As an example we’ve just finished the Hess / Hess poem and I’m still not sure that we’ve given enough information about Myra Hess and Clara Schumann and whether I’ve chosen the most appropriate links for the neuroscience terms. The work is immensely rewarding for the insights about technique and how long poems work but also for providing me with another thing that poems can do.

In the past I’ve written about how poems are particularly good at both portraying and becoming part of our cultural landscape. I think I now want to amend that, I’m discovering that poems can also bring to mind things that we already know but are no longer ‘present’ to us and I’m finding the effect of these ‘prompts’ to be fascinating. I think that I need to make a distinction here from the more straightforward ‘jogging’ of memory and what might be going on here. This seems to add an emotional dimension to remembering because there are two instances where I can recall how I felt about what I knew. In my current adult way of thinking I would not of said that either of these facts were in any way significant but two of John’s images have changed that view.

The first concerns the German invasion of Crete during WWII. As quite a serious child in the sixties I watched a ty programme called ‘All Our Yesterdays’ which spent half an hour each week recounting events that had occurred 25 years before. So, sometime in 1966 I learned that the invasion of Crete was undertaken exclusively by paratroopers and that this was the first time that this had occurred. Accompanying this fact there was footage of white parachutes opening in a clear blue sky- it transpires that I still have this image in my head which has caused me to think what that might be about. I was eleven and about to leave primary school, I was interested in technology and progress and therefore impressed by ‘firsts’ but my mother’s family had been decimated by two world wars and we were (generally) ‘against’ any kind of armed conflict even though we knew the Germans were horrid because of the Holocaust.

So, I’m impressed by the audacity of this invasion even though I’m a bit of a pacifist. I do have this very specific associated image that wasn’t particularly dramatic or impressive yet clearly formed part of who I was becoming- someone with a strong interest in history and how wars are made / done. It is very unlikely that any of this, including my (current) grudging admiration for shiny killing machines without paying close attention to ‘Trigons’.

The other ‘jog’ concerns the figure of Rudolf Hess in Spandau. It turns out that somewhere in my brain there is this fuzzy image of a wraith-like shape in a military wandering through the grounds of the prison. Unlike Crete, I have no idea where this came from but I do recall (now) having a slightly morbid interest into this odd German with his even odder story and the circumstances of his incarceration. I think this interest ran alongside the fact of Hess’ high rank in all things Nazi and his consequent involvement in the worst kind of evil. I knew about Nuremberg, I also knew the rumours about high-ranking Nazis hiding out in South America and I knew that Speer was also incarcerated but I don’t have an image of him as I do of Hess. I’m quite disturbed about this, it’s like carrying around a ghost that you didn’t know was there.

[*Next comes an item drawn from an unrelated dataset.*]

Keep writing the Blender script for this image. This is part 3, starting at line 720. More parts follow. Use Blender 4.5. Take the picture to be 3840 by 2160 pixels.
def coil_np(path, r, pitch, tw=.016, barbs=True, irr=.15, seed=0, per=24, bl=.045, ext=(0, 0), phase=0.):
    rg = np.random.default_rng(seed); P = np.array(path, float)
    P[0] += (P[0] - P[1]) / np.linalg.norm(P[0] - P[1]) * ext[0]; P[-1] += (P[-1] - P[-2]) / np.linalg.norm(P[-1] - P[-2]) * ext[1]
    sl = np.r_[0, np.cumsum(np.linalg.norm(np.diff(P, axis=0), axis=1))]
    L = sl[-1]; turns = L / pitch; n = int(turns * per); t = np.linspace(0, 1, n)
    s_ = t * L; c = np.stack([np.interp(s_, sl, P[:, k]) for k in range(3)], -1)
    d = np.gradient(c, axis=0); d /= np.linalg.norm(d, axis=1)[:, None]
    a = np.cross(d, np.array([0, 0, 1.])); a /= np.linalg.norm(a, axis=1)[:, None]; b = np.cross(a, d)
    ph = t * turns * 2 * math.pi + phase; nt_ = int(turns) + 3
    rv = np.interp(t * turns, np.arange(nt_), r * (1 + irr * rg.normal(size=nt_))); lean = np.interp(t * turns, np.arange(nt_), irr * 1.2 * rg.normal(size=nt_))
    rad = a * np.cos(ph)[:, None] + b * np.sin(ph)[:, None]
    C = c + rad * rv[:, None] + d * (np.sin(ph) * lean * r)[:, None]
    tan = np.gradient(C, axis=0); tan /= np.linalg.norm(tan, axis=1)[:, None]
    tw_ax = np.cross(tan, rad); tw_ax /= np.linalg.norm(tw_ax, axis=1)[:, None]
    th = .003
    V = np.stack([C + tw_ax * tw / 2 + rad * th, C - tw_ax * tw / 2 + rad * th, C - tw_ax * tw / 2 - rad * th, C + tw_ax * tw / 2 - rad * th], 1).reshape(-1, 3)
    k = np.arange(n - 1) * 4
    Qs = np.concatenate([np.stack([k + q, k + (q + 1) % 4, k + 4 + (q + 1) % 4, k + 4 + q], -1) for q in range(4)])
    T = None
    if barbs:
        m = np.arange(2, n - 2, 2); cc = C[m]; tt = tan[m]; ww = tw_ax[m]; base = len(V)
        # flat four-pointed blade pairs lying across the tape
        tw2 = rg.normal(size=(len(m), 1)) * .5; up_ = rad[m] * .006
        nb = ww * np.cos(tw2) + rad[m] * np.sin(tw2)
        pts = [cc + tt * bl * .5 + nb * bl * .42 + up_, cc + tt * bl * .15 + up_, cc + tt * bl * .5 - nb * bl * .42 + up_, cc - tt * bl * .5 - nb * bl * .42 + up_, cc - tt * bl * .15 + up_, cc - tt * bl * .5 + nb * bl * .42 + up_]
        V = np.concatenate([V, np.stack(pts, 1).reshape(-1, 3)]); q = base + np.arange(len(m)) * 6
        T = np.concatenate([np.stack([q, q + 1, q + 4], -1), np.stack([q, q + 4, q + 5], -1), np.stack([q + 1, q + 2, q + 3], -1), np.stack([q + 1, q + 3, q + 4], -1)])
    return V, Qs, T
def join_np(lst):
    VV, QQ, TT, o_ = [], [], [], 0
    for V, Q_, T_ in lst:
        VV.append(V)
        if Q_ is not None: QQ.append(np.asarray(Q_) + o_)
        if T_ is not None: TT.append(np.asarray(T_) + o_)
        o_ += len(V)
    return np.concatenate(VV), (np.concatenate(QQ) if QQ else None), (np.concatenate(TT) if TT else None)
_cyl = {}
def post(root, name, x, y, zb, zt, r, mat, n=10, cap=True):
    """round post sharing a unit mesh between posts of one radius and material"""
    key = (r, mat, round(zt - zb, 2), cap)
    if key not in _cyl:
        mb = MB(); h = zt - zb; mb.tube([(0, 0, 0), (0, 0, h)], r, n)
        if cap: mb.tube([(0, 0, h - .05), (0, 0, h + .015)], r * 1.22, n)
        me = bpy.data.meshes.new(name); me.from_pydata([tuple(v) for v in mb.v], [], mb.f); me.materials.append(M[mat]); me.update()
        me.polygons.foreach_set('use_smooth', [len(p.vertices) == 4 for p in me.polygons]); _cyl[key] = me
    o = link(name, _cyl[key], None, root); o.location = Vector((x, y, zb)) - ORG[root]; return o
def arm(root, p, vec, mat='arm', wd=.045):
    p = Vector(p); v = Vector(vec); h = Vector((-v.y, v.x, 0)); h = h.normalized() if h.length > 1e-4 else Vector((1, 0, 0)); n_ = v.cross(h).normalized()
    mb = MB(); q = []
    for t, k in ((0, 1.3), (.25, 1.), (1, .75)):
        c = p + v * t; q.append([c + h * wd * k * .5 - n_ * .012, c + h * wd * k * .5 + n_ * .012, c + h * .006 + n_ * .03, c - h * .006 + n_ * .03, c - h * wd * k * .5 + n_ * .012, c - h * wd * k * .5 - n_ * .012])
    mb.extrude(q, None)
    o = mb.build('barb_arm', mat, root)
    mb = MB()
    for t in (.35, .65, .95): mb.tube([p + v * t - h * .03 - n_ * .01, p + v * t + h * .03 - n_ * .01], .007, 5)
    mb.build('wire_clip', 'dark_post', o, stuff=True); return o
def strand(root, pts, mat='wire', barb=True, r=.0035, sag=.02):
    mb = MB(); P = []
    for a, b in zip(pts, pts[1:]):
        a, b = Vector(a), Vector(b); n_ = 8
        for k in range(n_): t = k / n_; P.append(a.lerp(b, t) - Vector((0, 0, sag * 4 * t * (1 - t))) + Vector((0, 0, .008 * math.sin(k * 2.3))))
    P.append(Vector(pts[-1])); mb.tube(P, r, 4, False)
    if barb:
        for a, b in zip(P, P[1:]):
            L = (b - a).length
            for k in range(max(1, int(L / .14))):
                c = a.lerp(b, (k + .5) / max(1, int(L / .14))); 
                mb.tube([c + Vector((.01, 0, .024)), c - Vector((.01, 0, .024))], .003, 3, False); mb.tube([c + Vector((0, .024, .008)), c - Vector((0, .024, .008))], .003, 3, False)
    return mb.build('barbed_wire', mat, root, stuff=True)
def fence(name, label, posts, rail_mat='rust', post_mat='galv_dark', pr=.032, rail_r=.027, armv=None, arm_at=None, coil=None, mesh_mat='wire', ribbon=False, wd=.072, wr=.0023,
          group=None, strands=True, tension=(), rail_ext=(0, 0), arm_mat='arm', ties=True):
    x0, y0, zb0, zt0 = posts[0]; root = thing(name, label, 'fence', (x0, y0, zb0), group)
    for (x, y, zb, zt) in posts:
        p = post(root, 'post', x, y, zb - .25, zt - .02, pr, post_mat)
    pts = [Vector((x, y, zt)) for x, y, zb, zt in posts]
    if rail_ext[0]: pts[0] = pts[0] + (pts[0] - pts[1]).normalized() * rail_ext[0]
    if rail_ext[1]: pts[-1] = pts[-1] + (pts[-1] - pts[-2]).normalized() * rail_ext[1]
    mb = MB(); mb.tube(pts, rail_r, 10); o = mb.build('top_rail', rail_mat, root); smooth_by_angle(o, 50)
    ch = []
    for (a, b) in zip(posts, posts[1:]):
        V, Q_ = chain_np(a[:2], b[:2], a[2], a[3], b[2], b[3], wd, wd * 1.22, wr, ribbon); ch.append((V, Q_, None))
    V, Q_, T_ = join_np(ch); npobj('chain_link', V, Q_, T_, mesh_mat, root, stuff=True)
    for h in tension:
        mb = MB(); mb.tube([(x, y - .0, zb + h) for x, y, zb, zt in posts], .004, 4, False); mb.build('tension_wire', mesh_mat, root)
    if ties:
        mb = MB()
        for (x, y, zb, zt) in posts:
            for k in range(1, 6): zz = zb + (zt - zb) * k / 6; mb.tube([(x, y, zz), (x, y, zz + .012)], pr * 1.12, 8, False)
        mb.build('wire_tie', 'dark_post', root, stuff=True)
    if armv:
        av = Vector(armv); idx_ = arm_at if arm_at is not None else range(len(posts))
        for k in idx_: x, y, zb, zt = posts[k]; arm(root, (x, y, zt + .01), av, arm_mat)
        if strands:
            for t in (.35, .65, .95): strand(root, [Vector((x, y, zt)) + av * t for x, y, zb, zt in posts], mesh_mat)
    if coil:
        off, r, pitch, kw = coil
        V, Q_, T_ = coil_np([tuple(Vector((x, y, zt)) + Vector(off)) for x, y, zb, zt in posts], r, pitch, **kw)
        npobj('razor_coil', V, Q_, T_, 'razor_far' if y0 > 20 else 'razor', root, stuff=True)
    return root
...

So, as well as reminding us of our cultural past, it would seem that some poetry can bring to life personal memories about that landscape that we didn’t know that we had. I may be wrong but novels (even very good ones) don’t do this for me, neither does painting.

I’ve written recently about beauty in poetry and some time ago about how some lines address me directly. This isn’t because they imitate or match my response but it is (I think) that they prompt a re-evaluation and a re-framing of the way that I think and feel. A recent example that has led to a clearer understanding of what might be going on comes from David Jones’ ‘The Anathemata’ and is written in reference to the ‘Willendorf Venus’:


                 But he's already at it
the form-making proto-maker
busy at the fecund image of her.

That’s it, three lines. What it has done is prod me into thinking differently about how I ‘do’ creativity. The brilliant “already at” and “busy at” give this sense of enthusiastic and eager urgency that I know that I still feel but I seem to have buried under concerns about technique and form and about the end result rather than the doing which should be the absolute joy that it was when I was 14. Of course, Jones is making a much wider point about the role of the form-maker but what he also does is encapsulate in a very simple way a spontaneity that most of us overlook and/or bury as the contingencies of adulthood kick in. Incidentally, I don’t think I would have been as affected by this if I hadn’t had to type it out.